Mike McPhail’s own contribution to the anthology, “Wayward Child,” is actually the one least liked. It was disconnected and vague. It tried to tell the story of a soldier on the ground, and the sacrifice one makes for a comrade. McPhail’s protagonist simply did not generate empathy, and the final conclusion of “change” was too vague to be of use in defining the character’s future.

“Not One Word” by James Daniel Ross is a spy story. The protagonist is on the run with some sensitive information, and the reader will experience the thrill of the chase as he runs from his pursuers. Ross’s story brings the thrill of excitement by telling an action packed tale. It is actually part of lager world he has developed, so you I recommend you visit his website to learn more.

“In the Dying Light” by Danielle Ackley-McPhail was one of my favorite stories of Breach the Hull. An Alien style horror tale, it is about the dangers of the strange uncharted regions of space. Ackley-McPhail builds tension well, and by the end you may find yourself gripped in the cold sweats of fear.

James Chambers’ “Killer Eye” explores the reasons that some go to war. For his protagonist, it is revenge for a family killed. Bringing to mind the close confines of spaceships and the sometimes lonely life on would expect in such situations, Chambers’ story find enemies both within and without in a wartime situation. Well-conceived, “Killer Eye” shows why and us-versus-them mentality can bring about solidarity.

“Compartment Alpha,” by Jeffrey Lyman, is an epic space battle. Each ship fires on another, and eventually one is destroyed, but the true heroes never stop fighting. Lyman brings the bravery of soldiers to the forefront, and envisions what happens to the survivors of those huge spaceships after they go silent.

John Hemry’s “Dead End” looks at the diplomatic side of military SF. Sometimes our understanding of the enemy is too clouded by our own perceptions. Hemry’s tale really drives that point home, and you will look at our own conflicts a bit differently after reading “Dead End.”

Bud Sparhawk’s “Broadside” wants to point out the colossal waste in life and potential in war. By describing a battle instigated for reasons of trade, Sparhawk makes allusions to the Gulf War and the current conflict in Iraq.
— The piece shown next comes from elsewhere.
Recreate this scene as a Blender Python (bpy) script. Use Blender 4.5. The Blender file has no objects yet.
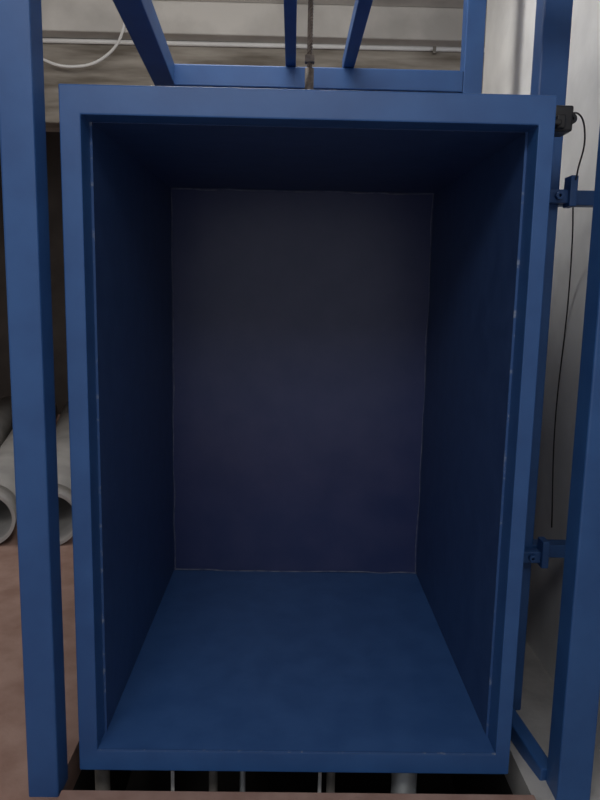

Although the story was politicized, it’s still worth a read. Sparhawk’s second story “Alliances” is a pirate tale, a story of rebellion against a ruling empire. And sometimes rebellion makes for strange bedfellows.

Making allusions to Shakespeare throughout, Lawrence M. Schoen’s “Thresher” is another pirate tale. Although not really a military SF story, I can see why the editor included it in this anthology. Schoen”s paean to Shakespeare in this tale piques the interest. Schoen’s story is a worthwhile addition.

“Dereliction of Duty” is an admixture of zombie fantasy and military SF. Sometimes fear can overrule even the best of soldiers, but if one person stands up and does what is right, many innocents can be spared. Patrick Thomas adds urban fantasy elements to an older genre, and out pops an inventive little story.

“Perspective” by Tony Ruggiero is another urban fantasy/military SF mix, and gives a sci-fi explanation to our own myths about vampiric beings. I truly was surprised by its ending. Sometimes our change in perspective makes us see things in a whole new light.

C. J. Henderson closes out the collection with a humorous tale called “Shore Leave.” As you can imagine, the story is about a couple of gregarious soldiers who do the right thing when an unusual situation presents itself. The story was a good one to end with, as it allows the anthology to end on a high note.

McPhail’s editing is superb. Breach the Hull is full of excellent stories, no two of which are the same. While similar themes crop up throughout, each writer has managed to take the subgenre and make it his own. McPhail, a graphic designer as well as editor, has given each story an opening illustration that heightened the sense of military splendor and pageantry. I highly recommend this little known anthology for all SF enthusiasts.